Aim —
In the records below, find each line containing the word "part" and copy it.

[start]

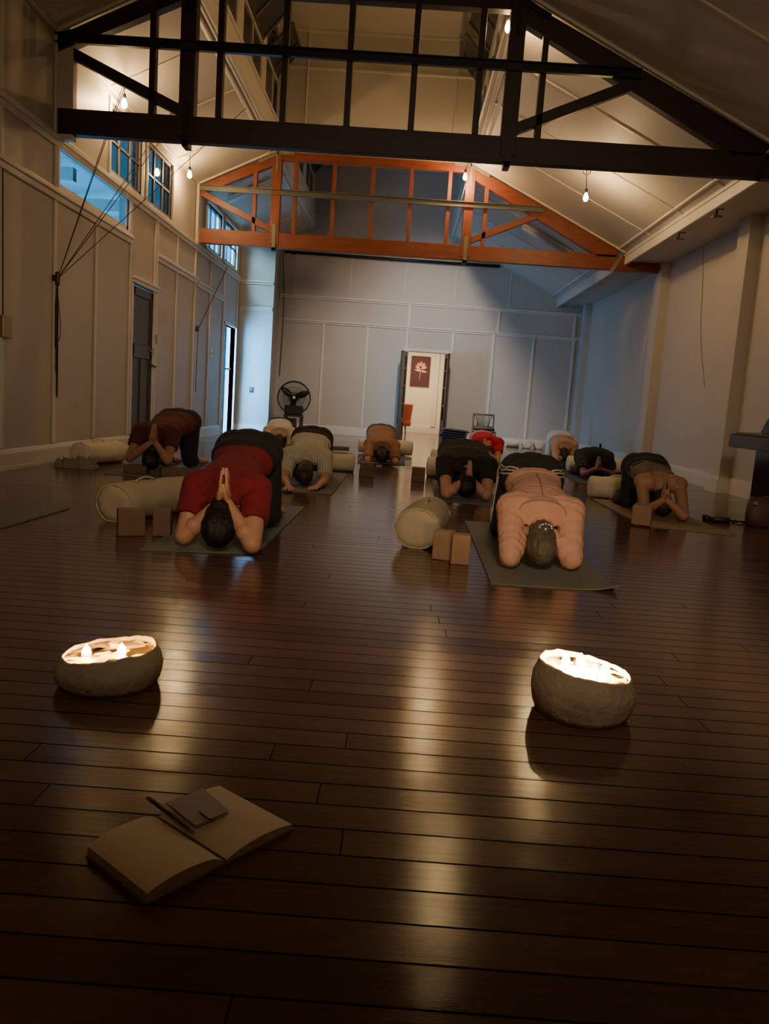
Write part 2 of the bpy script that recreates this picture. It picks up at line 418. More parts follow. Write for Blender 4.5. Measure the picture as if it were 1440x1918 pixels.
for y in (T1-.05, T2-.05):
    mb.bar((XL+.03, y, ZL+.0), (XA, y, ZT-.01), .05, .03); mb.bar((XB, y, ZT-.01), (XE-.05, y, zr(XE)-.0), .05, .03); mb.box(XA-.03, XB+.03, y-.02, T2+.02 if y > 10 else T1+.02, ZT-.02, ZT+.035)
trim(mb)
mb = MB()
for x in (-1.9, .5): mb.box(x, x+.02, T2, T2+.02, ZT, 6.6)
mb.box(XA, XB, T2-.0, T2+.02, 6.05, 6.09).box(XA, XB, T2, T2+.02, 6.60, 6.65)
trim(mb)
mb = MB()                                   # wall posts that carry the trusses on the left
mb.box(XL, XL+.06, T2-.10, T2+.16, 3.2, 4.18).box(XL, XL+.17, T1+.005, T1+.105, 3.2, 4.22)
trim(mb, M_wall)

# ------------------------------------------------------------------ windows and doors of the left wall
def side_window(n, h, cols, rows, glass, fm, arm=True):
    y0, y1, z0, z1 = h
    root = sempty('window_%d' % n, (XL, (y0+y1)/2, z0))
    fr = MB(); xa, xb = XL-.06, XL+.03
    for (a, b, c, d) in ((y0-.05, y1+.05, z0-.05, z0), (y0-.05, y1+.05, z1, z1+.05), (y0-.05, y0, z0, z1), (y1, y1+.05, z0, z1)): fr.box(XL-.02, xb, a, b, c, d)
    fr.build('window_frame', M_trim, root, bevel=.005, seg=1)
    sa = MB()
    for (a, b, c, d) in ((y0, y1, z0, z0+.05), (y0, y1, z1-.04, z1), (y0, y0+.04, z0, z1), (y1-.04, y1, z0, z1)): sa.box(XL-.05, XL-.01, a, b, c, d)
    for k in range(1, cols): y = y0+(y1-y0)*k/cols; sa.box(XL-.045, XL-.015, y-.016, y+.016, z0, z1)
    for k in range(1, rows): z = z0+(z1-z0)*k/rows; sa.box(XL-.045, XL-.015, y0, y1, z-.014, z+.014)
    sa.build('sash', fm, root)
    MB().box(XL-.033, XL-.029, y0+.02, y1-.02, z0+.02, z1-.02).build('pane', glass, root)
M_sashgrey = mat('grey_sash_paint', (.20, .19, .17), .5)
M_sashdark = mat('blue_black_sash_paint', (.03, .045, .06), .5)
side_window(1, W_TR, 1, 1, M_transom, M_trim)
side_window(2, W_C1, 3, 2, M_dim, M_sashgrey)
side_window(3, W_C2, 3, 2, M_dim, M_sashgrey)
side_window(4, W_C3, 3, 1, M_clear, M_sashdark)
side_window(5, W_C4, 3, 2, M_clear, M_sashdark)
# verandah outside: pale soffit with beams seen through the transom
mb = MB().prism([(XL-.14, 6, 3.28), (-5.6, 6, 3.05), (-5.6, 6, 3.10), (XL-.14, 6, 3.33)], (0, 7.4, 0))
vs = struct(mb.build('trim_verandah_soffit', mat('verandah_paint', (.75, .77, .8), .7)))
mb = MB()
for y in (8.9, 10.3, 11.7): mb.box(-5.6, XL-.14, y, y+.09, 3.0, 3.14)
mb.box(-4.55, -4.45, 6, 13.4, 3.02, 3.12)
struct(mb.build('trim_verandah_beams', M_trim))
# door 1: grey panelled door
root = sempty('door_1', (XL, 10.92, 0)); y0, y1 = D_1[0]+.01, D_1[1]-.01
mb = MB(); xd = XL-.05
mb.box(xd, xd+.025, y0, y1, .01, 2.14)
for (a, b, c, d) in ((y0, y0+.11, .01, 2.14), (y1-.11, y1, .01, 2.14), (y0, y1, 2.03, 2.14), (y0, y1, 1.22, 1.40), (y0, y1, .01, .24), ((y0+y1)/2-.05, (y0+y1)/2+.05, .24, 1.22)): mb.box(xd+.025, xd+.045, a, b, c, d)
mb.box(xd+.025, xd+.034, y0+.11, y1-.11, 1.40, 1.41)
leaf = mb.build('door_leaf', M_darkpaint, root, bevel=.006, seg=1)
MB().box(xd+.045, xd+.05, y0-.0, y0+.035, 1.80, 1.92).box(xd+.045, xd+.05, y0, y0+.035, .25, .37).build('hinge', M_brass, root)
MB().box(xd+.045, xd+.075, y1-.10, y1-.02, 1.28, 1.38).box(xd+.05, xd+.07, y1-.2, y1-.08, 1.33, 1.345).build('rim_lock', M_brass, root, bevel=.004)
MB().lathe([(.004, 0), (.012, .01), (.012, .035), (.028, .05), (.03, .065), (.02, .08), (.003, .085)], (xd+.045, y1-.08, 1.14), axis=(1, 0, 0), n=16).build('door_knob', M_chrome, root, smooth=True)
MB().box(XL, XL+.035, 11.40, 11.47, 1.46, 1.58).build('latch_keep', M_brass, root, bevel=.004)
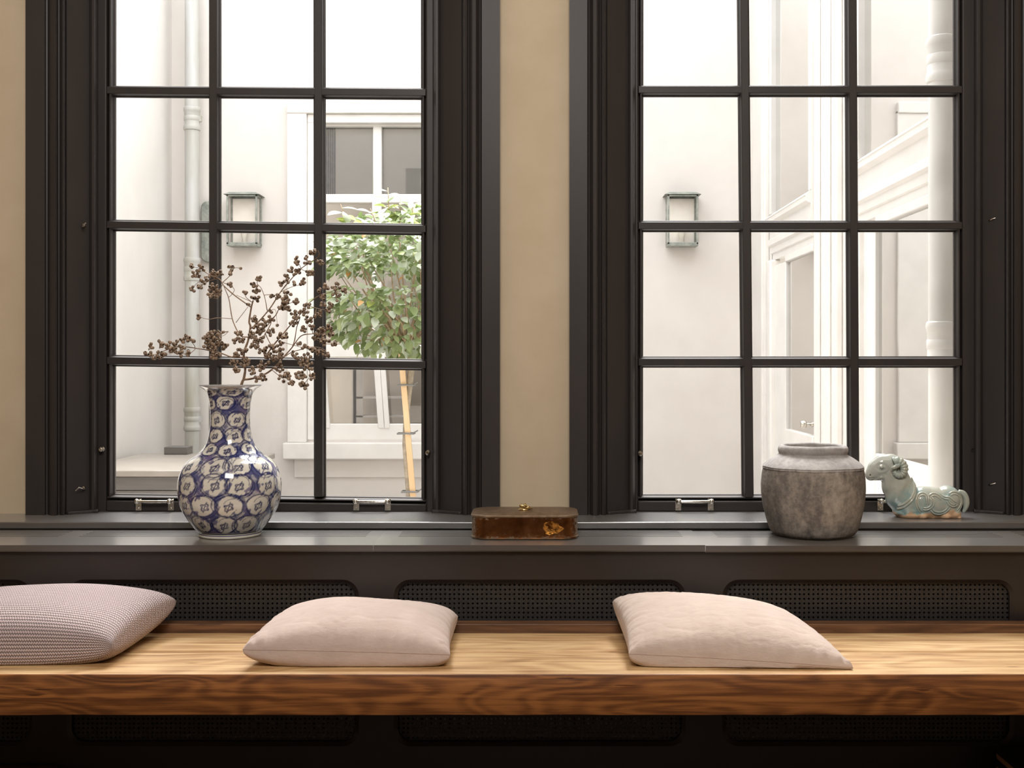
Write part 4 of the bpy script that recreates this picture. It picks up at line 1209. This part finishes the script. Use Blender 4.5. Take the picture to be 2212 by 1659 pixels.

[end]

Solution —
Write part 2 of the bpy script that recreates this picture. It picks up at line 418. More parts follow. Write for Blender 4.5. Measure the picture as if it were 1440x1918 pixels.
Write part 4 of the bpy script that recreates this picture. It picks up at line 1209. This part finishes the script. Use Blender 4.5. Take the picture to be 2212 by 1659 pixels.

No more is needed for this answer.